Jednocześnie piloci mający swoje firmy są rejestrowani przez spółkę LOT CREW, której nie wśród agencji zatrudnienia, a zatem prawo jest tu podwójnie łamane. W tej sytuacji domagamy się natychmiastowych zmian odnośnie funkcjonowania PLL LOT, w tym eliminacji umów niestandardowych i odejścia od skandalicznych pomysłów obniżania pensji pracownikom etatowym o 50-70%.

Jesteśmy oburzeni też tym, co się dzieje na Poczcie Polskiej, która do niedawna była przez obóz rządzący jako strategiczna firma, bez której nie można przeprowadzić demokratycznych wyborów. Dzisiaj wiemy, że Poczta wraz z ministrem Sasinem zmarnowała 70 mln zł na wybory, które się nie odbyły. W tym samym czasie zarząd spółki zaproponował pracownikom… obniżki pensji. To skandaliczny i arogancki wyraz nieudolności zarządu spółki i zarazem nadzorującego jej Ministerstwa Aktywów Państwowych. Trudno w tym kontekście zrozumieć, dlaczego współodpowiadający za to zamieszanie Tomasz Zdzikot został wybrany na prezesa firmy.

Patologiczne zjawiska mają też miejsce w Polskiej Agencji Żeglugi Powietrznej, gdzie firma planuje olbrzymie cięcia wynagrodzeń, a zarazem nie chce zrezygnować z rozwiniętego systemu nagród.

Od wielu miesięcy utrzymują się patologie w Państwowych Portach Lotniczych. Prezes firmy, Mariusz Szpikowski zwolnił dyscyplinarnie kilkadziesiąt osób, zastrasza zakładowe związki zawodowe, pozywa niewygodnych dziennikarzy, a kilkanaście miesięcy temu naraził firmę na paraliż, wręczając wypowiedzenia zmieniające ponad 90% załogi.

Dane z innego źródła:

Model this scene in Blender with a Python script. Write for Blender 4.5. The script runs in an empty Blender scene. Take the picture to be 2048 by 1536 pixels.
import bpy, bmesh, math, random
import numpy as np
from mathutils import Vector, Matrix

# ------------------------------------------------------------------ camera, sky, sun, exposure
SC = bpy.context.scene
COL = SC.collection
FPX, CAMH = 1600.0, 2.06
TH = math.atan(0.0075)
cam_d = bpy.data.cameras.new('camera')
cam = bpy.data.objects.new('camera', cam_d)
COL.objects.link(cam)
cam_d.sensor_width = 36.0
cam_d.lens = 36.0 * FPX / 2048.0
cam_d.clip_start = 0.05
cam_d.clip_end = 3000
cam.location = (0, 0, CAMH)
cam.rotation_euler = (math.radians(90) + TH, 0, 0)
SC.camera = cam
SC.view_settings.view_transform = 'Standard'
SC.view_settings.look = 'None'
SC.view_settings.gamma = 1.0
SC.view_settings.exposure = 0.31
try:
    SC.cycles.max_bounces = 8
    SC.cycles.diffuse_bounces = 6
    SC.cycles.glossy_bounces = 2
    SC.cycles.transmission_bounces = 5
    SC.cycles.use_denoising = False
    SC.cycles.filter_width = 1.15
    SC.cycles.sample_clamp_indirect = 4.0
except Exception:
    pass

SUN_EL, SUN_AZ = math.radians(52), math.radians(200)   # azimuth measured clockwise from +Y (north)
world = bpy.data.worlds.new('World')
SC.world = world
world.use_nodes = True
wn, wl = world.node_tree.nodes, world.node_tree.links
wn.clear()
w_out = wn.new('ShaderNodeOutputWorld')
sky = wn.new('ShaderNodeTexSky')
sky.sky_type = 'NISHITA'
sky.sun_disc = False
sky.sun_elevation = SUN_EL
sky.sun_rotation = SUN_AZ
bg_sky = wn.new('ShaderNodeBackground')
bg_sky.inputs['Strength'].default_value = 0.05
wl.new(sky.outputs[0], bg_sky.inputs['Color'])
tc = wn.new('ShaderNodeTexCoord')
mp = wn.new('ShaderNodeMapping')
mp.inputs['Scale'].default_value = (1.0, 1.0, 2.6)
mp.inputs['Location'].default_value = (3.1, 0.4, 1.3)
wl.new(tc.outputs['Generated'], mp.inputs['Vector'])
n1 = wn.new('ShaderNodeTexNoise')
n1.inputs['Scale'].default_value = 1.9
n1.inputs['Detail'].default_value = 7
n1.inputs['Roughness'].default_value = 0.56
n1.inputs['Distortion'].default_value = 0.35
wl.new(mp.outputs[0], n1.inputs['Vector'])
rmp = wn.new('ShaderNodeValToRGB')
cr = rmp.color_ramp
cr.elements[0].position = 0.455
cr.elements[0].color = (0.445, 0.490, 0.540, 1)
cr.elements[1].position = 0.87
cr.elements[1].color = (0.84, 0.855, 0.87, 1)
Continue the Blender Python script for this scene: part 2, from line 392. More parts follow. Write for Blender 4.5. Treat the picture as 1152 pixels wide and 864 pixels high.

We wszystkich wymienionych firmach dialog społeczny nie istnieje, prezesi nie tłumaczą ani nie konsultują swoich decyzji, zakładowe związki zawodowe są lekceważone, a niekiedy zastraszane, patologie są ukrywane i nikt nie odpowiada za nie.

Domagamy się podjęcia natychmiastowych działań naprawczych i dymisji nieudolnych prezesów. Jeżeli Pan minister nie ma wiedzy na temat sytuacji w podległych mu firmach, chętnie się z nim spotkamy i mu o nich opowiemy. Jeżeli nie czuje się władny lub kompetentny do podjęcia stosownych działań, sam powinien podać się do dymisji.

W sobotę 20 czerwca o godzinie 12 spotkamy się przed Ministerstwem Aktywów Państwowych (ul. Krucza 36/ul. Wspólna 6), aby wyrazić nasze postulaty i zaprotestować przeciwko ignorancji i arogancji PiS-owskiego rządu i jego prezesów. Do udziału w manifestacji zaprosiliśmy pracowników wielu branż, jak też polityków największych partii opozycyjnych, w tym kandydatów na prezydenta.